What is Strata

Strata is a deterministic data format with canonical encoding.

It defines a single, unambiguous binary representation for structured data. If two systems encode the same logical value, they must produce identical bytes and identical hashes.

This is not a convenience feature. It is a correctness guarantee.

Strata is designed for systems where byte-level stability matters more than flexibility, and where differences in encoding are considered bugs, not acceptable variation.


Deterministic by design

Most data formats allow multiple valid encodings for the same value. Strata does not.

In Strata:

  • Every value has exactly one valid binary form

  • There are no equivalent encodings

  • There is no normalization step

  • There is no permissive decoding

If two encoders produce different bytes for the same value, at least one of them is wrong.

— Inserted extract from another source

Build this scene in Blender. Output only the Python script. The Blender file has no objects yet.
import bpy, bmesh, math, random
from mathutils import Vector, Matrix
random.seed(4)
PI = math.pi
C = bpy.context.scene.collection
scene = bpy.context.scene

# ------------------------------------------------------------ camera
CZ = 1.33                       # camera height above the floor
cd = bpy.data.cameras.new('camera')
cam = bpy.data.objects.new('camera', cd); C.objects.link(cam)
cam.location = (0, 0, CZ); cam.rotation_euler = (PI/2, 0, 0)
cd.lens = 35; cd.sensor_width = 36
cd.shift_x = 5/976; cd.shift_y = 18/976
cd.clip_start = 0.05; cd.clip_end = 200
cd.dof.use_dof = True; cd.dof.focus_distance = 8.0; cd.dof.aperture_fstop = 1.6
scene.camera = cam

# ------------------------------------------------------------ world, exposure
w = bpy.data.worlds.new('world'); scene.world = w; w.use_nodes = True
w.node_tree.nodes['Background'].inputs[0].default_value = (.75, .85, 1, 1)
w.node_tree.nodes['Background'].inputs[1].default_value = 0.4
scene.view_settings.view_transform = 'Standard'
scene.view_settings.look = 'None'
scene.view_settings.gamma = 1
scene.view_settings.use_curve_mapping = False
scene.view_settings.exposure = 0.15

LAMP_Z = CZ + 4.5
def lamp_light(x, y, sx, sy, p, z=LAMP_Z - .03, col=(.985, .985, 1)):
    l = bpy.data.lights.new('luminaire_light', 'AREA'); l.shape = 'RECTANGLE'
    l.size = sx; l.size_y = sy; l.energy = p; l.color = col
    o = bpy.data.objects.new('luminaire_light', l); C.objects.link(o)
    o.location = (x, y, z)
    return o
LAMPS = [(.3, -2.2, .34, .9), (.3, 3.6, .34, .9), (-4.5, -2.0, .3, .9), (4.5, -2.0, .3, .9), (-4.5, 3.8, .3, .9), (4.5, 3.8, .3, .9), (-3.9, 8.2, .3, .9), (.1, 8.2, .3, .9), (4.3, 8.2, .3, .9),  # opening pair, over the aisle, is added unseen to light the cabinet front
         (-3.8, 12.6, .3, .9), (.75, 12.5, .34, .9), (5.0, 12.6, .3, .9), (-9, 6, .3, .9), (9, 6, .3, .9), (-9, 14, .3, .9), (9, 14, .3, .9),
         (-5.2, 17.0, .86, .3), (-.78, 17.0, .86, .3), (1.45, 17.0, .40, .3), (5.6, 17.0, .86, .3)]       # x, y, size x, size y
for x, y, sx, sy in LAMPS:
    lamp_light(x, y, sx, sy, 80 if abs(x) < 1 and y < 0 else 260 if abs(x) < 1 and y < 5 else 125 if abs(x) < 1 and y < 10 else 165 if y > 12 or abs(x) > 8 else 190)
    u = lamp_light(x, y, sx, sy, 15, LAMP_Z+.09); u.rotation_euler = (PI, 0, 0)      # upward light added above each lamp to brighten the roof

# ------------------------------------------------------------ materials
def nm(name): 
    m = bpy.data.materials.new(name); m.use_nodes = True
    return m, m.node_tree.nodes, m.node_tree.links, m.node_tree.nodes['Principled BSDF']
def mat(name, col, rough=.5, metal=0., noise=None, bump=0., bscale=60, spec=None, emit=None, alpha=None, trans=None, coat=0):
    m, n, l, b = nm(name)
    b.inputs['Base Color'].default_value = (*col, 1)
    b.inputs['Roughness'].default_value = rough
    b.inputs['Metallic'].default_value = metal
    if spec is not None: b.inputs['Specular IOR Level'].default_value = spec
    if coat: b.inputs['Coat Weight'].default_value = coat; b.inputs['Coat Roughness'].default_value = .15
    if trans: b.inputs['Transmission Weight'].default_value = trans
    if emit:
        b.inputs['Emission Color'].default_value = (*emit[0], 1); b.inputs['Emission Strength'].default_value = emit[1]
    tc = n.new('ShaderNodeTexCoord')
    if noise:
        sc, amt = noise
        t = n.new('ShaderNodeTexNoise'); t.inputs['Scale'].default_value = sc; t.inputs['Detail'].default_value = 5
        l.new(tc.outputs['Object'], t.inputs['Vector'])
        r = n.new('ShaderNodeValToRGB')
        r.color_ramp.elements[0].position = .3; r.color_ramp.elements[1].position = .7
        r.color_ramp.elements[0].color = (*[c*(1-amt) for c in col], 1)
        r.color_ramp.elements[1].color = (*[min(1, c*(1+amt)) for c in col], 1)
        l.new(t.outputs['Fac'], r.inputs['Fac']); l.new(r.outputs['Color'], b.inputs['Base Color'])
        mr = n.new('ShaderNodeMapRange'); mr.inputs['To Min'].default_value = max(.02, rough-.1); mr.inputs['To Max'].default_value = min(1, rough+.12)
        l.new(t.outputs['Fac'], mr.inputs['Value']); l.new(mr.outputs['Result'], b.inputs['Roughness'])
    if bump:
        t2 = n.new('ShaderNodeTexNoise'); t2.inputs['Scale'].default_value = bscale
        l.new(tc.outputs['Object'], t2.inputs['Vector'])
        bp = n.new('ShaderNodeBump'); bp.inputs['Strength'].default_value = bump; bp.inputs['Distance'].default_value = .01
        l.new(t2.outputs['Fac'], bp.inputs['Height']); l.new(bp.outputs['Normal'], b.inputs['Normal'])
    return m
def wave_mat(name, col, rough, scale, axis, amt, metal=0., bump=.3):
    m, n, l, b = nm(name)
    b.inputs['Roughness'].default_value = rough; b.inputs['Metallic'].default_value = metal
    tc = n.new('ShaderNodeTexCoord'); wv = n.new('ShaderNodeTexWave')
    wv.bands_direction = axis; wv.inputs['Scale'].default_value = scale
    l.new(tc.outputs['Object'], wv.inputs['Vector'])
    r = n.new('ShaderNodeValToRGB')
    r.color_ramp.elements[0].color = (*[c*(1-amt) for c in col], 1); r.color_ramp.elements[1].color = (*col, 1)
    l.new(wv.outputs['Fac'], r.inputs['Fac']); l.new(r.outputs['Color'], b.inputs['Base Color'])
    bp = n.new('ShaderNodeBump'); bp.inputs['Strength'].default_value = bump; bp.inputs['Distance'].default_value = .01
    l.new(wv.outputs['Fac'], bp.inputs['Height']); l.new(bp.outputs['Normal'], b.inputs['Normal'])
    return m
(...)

Determinism is enforced, not suggested.


Canonical encoding

Strata's canonical encoding rules define:

  • how values are represented in binary

  • how integers are encoded

  • how strings are encoded

  • how maps are ordered

  • what constitutes valid and invalid data

Canonical rules are frozen per version. Once finalized, they do not change.

This guarantees that data encoded today will produce the same bytes and hashes in the future, across all compliant implementations.


Binary core, textual authoring

Strata consists of two layers:

  • Strata Core Binary (.scb) The canonical binary format. This is the source of truth for hashing, storage, and transport.

  • Strata Text (.st) A human-readable authoring format that compiles into canonical .scb. .st is a convenience layer. .scb is the truth.

Only .scb participates in determinism guarantees.


What Strata is not

Strata is intentionally limited.

It is not:

  • a schema system

  • a self-describing format

  • a compression format

  • a streaming protocol

  • a cryptographic container

  • a general-purpose serialization framework

It does not support:

  • floating-point numbers

  • optional fields

  • default values

  • backward-compatible schema evolution

These constraints are deliberate. Flexibility in representation introduces ambiguity. Strata chooses precision over convenience.


When Strata makes sense

Strata is designed for systems where:

  • data is content-addressed or hashed

  • hashes must be stable across languages

  • byte-level equality matters

  • correctness depends on reproducibility

  • data may outlive any single implementation

If your system requires "mostly the same" bytes, Strata is not the right tool. If it requires exactly the same bytes, Strata exists for that purpose.


Summary

Strata is a deterministic data format with canonical encoding.

Same value -> same bytes -> same hash Always. Everywhere. Or it is a bug.